LC Nous vivons une période où le pouvoir de négociation semble s’inverser au sein de certaines entreprises. Dans les secteurs liés à la tech, notamment, les employeurs cherchent tous les mêmes profils. Ces spécialistes sont rares et ils peuvent exiger et dicter leurs propres règles du jeu. S’ils souhaitent télétravailler, nous devons les écouter et nous adapter à leurs demandes. Je ne pense pas que le livreur ait le même pouvoir chez Amazon.
IN : quelle est l’importance de ces modèles d’organisation participative en France ?
LC : il est très difficile de dire aujourd’hui s’il s’agit d’une véritable lame de fond ou non. J’ai l’impression que ces modèles se développent actuellement, mais cela est peut-être biaisé par le fait que je suis impliqué dans les cercles liés à ce phénomène. Beaucoup d’entreprises en Scandinavie et en Europe de l’Est adoptent ces schémas-là. En France, nous avons obtenu la première place au classement 2021 des entreprises de 250 à 1000 salariés établi par le label Great Place To Work, mais nous sommes encore très loin de ce qui se fait en Europe du Nord. Ma décision de devenir sociocrate fait suite à un voyage d’étude en Finlande.
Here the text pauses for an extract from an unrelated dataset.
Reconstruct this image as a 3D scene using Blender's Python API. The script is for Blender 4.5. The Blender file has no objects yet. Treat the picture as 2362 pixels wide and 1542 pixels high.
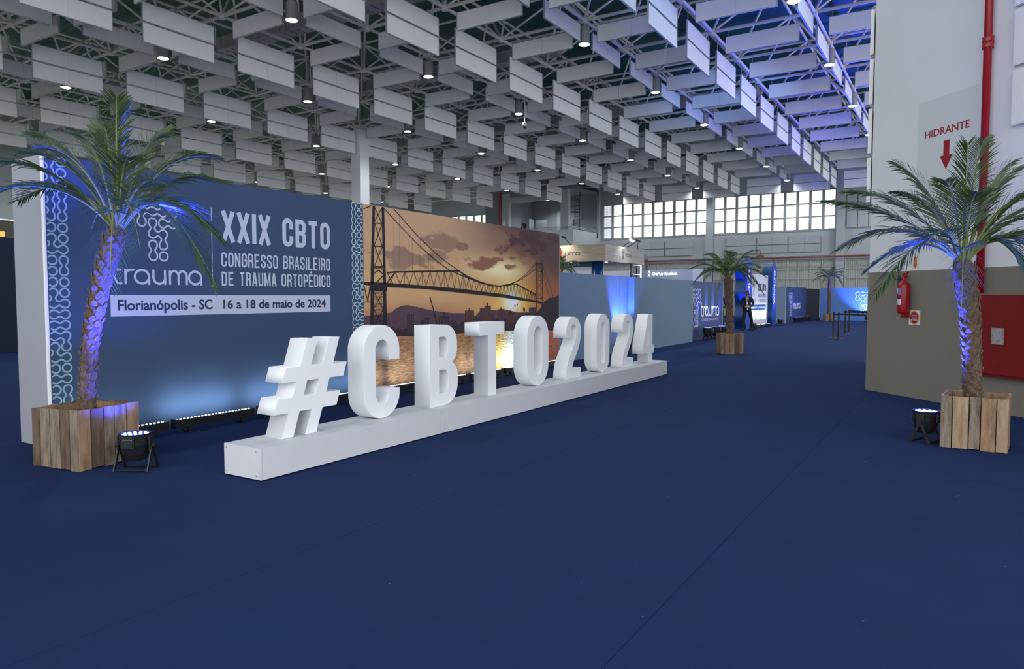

Ces modes de gouvernance participative résonnent bien avec les modèles de société scandinaves. Les pays de l’Est ont, quant à eux, moins d’appétence pour les structures pyramidales très hiérarchisées, peut-être en raison de leur passé. Quant à savoir si le bien-être au travail rend les salariés plus efficaces, certaines études l’affirment et d’autres disent le contraire, mais la question n’est pas vraiment là. Les nouveaux modes de gouvernance ne sont pas là pour accroître la rentabilité des sociétés, mais pour créer des modèles fondés sur le partage et la bienveillance.